_What the exercise asks_
Filter out everything except lines holding "above".
┌──
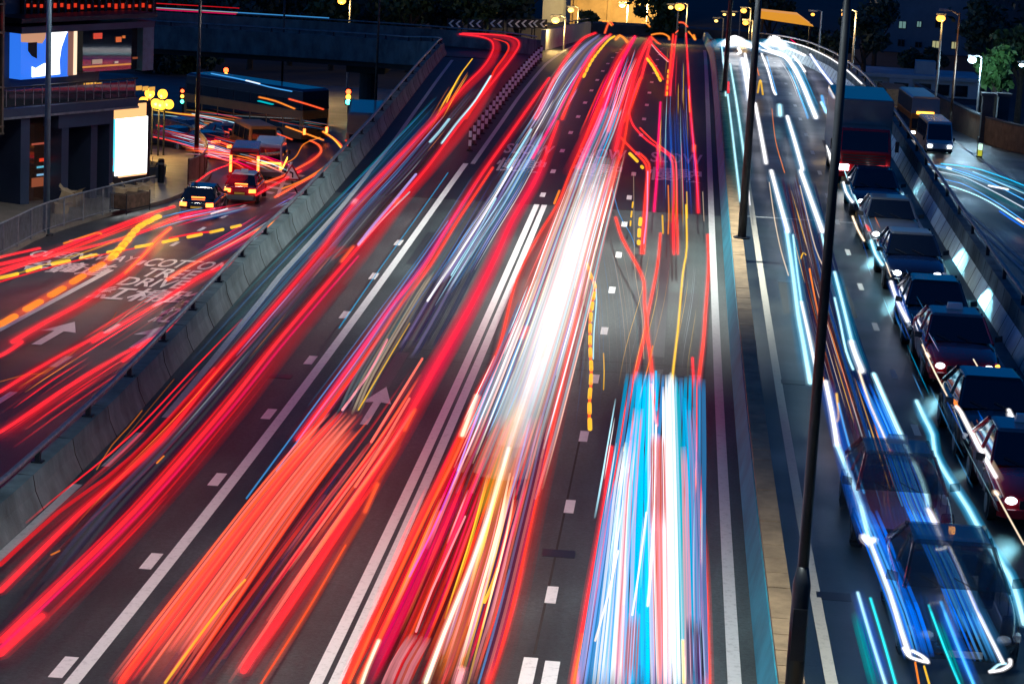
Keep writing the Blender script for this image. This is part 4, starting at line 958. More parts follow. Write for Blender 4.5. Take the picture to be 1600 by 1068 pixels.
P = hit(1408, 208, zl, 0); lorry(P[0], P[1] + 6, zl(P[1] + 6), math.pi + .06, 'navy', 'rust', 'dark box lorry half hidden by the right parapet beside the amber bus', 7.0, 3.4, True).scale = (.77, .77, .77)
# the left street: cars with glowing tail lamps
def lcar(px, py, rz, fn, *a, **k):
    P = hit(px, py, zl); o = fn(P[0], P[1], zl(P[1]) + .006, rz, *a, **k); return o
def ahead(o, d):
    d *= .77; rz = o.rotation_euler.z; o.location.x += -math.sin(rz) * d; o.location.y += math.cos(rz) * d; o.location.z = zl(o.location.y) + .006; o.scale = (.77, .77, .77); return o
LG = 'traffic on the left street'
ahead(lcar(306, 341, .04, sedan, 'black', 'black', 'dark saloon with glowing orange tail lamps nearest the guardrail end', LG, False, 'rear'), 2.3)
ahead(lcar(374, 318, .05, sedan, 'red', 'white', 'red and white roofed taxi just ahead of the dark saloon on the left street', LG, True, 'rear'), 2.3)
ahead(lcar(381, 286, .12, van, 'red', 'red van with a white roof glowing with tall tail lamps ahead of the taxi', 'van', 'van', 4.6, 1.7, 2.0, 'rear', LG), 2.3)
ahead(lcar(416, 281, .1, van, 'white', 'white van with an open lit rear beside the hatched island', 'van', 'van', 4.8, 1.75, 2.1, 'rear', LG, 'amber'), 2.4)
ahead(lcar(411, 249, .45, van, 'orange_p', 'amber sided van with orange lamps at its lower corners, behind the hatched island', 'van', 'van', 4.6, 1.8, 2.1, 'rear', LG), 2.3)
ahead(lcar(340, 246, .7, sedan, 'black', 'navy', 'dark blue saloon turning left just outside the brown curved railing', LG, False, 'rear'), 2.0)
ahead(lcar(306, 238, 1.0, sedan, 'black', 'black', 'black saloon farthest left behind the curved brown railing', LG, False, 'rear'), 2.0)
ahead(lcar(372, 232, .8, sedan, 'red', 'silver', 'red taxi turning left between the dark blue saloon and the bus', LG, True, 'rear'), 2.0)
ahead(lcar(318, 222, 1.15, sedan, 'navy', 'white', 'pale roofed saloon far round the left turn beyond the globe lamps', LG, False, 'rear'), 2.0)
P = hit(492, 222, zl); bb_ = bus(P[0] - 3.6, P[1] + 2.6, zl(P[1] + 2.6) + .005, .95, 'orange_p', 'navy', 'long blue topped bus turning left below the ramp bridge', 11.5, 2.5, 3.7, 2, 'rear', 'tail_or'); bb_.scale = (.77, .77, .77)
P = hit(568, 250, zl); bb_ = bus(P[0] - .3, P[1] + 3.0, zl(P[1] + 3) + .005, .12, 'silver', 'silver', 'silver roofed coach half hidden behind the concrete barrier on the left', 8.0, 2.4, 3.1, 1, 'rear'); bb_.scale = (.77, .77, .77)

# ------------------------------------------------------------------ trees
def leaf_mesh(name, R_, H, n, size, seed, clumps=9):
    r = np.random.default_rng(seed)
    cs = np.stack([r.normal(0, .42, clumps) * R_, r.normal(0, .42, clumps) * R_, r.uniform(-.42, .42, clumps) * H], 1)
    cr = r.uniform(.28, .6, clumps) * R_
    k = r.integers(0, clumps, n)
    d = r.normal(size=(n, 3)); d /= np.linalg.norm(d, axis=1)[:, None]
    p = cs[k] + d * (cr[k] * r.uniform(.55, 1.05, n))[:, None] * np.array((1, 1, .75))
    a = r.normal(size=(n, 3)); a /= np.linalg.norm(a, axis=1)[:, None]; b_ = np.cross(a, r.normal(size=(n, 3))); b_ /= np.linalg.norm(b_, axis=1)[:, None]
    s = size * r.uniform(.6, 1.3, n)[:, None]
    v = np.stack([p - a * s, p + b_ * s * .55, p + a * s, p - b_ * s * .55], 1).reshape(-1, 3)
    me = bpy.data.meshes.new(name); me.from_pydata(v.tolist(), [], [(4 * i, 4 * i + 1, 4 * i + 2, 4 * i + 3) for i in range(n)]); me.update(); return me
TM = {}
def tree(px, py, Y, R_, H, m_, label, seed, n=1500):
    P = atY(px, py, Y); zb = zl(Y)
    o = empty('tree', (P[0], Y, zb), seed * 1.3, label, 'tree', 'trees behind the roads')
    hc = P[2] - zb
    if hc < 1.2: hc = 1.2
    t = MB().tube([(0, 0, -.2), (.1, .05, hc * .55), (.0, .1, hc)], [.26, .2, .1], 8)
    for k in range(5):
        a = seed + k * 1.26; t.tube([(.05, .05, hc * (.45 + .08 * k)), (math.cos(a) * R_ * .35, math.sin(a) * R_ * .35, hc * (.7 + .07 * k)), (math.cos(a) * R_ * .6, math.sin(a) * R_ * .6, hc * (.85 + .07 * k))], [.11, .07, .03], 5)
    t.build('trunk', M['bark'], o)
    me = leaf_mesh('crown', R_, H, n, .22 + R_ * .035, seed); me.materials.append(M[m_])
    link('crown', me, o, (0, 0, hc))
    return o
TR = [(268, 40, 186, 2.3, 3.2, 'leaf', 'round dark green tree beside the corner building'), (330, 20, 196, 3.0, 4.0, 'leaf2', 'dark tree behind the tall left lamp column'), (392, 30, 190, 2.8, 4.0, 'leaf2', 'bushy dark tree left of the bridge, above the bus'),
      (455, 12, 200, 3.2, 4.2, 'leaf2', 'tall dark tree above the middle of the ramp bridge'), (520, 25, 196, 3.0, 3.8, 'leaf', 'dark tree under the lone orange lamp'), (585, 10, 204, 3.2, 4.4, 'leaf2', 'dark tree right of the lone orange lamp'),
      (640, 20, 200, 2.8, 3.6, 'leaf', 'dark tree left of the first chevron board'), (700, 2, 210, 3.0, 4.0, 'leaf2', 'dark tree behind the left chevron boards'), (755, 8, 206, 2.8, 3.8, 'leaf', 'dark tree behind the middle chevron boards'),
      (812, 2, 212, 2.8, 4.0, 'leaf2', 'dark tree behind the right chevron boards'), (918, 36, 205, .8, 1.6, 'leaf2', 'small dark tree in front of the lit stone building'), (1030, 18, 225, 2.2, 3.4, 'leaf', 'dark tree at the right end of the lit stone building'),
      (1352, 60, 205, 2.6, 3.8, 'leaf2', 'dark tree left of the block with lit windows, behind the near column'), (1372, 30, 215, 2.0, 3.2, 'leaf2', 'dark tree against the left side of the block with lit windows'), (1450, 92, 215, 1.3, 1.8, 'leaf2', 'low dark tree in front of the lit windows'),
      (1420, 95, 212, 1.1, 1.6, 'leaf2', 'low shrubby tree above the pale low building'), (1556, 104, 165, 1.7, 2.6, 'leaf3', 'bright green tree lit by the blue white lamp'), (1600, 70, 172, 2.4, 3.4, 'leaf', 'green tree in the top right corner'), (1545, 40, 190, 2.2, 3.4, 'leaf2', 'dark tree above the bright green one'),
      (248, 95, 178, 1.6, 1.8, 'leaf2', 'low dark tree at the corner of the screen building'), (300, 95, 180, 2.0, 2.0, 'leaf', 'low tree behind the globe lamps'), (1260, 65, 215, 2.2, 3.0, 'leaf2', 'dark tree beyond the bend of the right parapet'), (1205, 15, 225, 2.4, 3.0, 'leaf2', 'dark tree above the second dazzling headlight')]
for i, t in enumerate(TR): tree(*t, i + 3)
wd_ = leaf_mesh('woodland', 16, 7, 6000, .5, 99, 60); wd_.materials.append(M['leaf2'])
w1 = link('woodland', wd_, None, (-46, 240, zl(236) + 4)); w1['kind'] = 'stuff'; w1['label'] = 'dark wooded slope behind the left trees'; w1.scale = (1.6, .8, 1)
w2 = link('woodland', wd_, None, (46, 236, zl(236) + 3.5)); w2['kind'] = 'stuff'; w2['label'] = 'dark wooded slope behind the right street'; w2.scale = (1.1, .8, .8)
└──
┌──
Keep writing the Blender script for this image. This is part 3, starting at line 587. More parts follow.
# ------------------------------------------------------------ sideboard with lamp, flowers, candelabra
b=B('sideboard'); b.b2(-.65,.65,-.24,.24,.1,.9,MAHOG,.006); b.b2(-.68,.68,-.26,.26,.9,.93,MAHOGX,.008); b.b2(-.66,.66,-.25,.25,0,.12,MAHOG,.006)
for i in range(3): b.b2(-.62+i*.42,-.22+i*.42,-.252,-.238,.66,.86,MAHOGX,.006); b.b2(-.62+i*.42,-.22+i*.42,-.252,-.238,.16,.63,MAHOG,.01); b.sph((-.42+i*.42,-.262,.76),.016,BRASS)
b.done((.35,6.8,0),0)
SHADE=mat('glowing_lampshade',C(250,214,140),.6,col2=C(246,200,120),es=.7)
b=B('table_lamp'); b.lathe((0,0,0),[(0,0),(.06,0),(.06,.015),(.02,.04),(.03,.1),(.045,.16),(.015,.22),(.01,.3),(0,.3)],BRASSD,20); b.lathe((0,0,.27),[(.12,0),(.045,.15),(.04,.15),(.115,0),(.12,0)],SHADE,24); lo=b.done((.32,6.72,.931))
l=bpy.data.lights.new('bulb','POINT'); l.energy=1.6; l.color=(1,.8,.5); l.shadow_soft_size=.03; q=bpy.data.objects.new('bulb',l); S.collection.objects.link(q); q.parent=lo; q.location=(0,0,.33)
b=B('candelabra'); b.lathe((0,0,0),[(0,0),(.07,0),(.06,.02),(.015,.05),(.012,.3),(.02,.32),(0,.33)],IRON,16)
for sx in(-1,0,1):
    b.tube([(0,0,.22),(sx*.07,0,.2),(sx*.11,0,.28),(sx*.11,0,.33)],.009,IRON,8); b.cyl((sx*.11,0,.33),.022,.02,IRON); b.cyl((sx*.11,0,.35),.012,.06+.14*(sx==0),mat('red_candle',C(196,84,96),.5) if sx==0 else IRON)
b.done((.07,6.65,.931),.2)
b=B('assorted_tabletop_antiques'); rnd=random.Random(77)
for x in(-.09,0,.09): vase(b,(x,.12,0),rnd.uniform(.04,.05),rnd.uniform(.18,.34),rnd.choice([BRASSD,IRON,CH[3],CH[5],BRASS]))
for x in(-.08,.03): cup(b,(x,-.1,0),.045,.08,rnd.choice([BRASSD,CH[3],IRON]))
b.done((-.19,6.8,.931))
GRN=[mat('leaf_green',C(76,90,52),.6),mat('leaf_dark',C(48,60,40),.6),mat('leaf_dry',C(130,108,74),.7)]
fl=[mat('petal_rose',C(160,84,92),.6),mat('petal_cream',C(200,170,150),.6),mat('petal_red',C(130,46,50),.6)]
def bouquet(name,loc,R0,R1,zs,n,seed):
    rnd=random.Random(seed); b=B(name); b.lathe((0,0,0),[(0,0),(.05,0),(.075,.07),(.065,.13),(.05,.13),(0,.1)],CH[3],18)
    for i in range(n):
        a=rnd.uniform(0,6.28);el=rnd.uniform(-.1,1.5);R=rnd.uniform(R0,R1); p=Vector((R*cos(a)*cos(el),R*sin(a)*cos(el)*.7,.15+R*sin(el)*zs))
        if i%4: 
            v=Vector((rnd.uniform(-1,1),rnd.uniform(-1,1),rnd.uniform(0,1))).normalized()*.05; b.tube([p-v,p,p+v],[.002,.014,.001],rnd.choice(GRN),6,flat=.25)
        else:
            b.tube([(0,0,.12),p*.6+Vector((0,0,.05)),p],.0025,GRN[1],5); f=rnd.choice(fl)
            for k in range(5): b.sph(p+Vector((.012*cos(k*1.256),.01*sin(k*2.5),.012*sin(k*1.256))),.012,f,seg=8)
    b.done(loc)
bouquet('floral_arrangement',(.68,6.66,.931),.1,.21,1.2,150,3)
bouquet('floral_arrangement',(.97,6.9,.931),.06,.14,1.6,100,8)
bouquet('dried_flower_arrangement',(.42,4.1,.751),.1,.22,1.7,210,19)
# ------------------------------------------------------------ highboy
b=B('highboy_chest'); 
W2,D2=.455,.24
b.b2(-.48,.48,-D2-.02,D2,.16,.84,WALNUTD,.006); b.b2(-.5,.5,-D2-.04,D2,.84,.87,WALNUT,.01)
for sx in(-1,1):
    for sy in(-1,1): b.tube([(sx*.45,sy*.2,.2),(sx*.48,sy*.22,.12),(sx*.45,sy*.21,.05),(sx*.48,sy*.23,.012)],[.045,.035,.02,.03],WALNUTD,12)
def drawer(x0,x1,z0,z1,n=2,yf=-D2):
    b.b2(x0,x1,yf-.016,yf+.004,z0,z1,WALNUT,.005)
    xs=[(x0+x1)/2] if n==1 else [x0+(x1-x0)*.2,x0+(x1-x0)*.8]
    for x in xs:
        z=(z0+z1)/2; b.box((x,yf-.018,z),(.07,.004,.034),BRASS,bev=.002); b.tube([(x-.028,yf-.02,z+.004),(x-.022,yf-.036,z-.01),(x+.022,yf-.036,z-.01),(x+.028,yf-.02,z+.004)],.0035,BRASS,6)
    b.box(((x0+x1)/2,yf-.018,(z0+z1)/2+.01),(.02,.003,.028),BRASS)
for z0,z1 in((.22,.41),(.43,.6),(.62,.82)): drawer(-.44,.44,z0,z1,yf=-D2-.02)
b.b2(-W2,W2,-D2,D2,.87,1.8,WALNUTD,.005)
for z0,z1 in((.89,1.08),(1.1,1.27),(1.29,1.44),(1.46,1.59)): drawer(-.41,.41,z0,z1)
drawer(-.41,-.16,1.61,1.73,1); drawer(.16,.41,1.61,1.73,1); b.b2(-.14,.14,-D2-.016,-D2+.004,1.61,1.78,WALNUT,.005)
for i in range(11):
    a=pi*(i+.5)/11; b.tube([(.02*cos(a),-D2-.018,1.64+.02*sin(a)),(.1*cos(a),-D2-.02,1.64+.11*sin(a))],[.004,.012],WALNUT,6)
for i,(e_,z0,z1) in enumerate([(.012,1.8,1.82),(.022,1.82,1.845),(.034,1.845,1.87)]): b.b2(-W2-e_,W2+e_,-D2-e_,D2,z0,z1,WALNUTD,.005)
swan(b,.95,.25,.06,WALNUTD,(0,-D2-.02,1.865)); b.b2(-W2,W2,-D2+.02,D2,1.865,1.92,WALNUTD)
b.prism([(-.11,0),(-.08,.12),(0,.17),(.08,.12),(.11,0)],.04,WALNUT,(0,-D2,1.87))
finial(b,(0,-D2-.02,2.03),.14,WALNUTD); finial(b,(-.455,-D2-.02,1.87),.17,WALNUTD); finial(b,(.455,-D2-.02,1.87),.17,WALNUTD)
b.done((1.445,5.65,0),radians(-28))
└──
_Finished task_
TR = [(268, 40, 186, 2.3, 3.2, 'leaf', 'round dark green tree beside the corner building'), (330, 20, 196, 3.0, 4.0, 'leaf2', 'dark tree behind the tall left lamp column'), (392, 30, 190, 2.8, 4.0, 'leaf2', 'bushy dark tree left of the bridge, above the bus'),
      (455, 12, 200, 3.2, 4.2, 'leaf2', 'tall dark tree above the middle of the ramp bridge'), (520, 25, 196, 3.0, 3.8, 'leaf', 'dark tree under the lone orange lamp'), (585, 10, 204, 3.2, 4.4, 'leaf2', 'dark tree right of the lone orange lamp'),
      (1420, 95, 212, 1.1, 1.6, 'leaf2', 'low shrubby tree above the pale low building'), (1556, 104, 165, 1.7, 2.6, 'leaf3', 'bright green tree lit by the blue white lamp'), (1600, 70, 172, 2.4, 3.4, 'leaf', 'green tree in the top right corner'), (1545, 40, 190, 2.2, 3.4, 'leaf2', 'dark tree above the bright green one'),
      (248, 95, 178, 1.6, 1.8, 'leaf2', 'low dark tree at the corner of the screen building'), (300, 95, 180, 2.0, 2.0, 'leaf', 'low tree behind the globe lamps'), (1260, 65, 215, 2.2, 3.0, 'leaf2', 'dark tree beyond the bend of the right parapet'), (1205, 15, 225, 2.4, 3.0, 'leaf2', 'dark tree above the second dazzling headlight')]